Ardillas y pocas nueces
Hubo un tiempo que fue hermoso y la inocencia era de verdad, al punto que permitía que los espectáculos infantiles le resultaran interesantes, atractivos y divertidos a chicos y chicas de una amplia franja de edad.
Los films “familiares” de Disney de la década del sesenta, por ejemplo, eran vistos por los chiquillos de 3 a 12 años, mientras que hoy apenas resistirían el límite de los 9.
Esa capacidad de sorpresa intacta, virgen de canales de cable, bombardeos de marketing, seducciones del merchandising y segmentaciones de targets, posibilitó que, en esos ingenuos años 60, causaran furor los discos con canciones de Alvin and the Chipmunks, en los que las voces pertenecían a su inventor, que al grabar movía la perillas de velocidad de la cinta, causando el efecto de los famosos tonos agudos. Y lo de “famosos” no es una exageración: dos hits lideraron el ranking americano durante varias semanas en 1958, ganaron premios Grammy y allanaron el camino para una serie televisiva de dibujitos animados en 1962.
Fast-forward a los años ochenta, cuando el hijo del creador de las ardillitas Alvin, Simon y Theodore, las resucitó y lanzó nuevas canciones y hasta una serie televisiva que introdujo a las Chipettes, un trío de ardillitas femeninas.

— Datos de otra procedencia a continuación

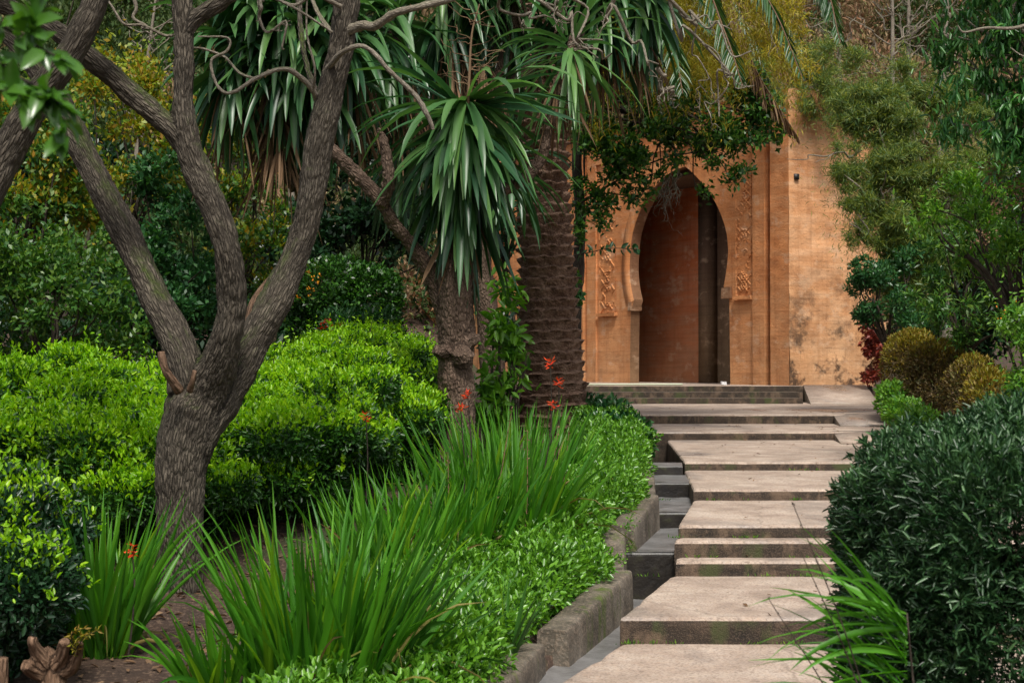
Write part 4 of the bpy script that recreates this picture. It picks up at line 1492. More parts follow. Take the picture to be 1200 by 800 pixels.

El cine las recibió al poco tiempo y todo siguió su camino sin sobresaltos. Ya eran verdaderos clásicos (de vocecitas irritantes, pero clásicos al fin) cuando de golpe dieron otro salto cuantitativo para llegar a una nueva generación y a más millones de dólares: un film de animación por computadora, con las ardillitas interactuando con actores.
Ésta es la segunda parte, donde la novedad es el arribo de las Chipettes a la pantalla grande, y poco más que eso. Actores torpes haciendo torpezas, prodigios técnicos que ya no son nuevos, unos pocos guiños musicales para los adultos, y un puñado de hits en versión aguda. Lo que se dice mucho ruido y pocas nueces.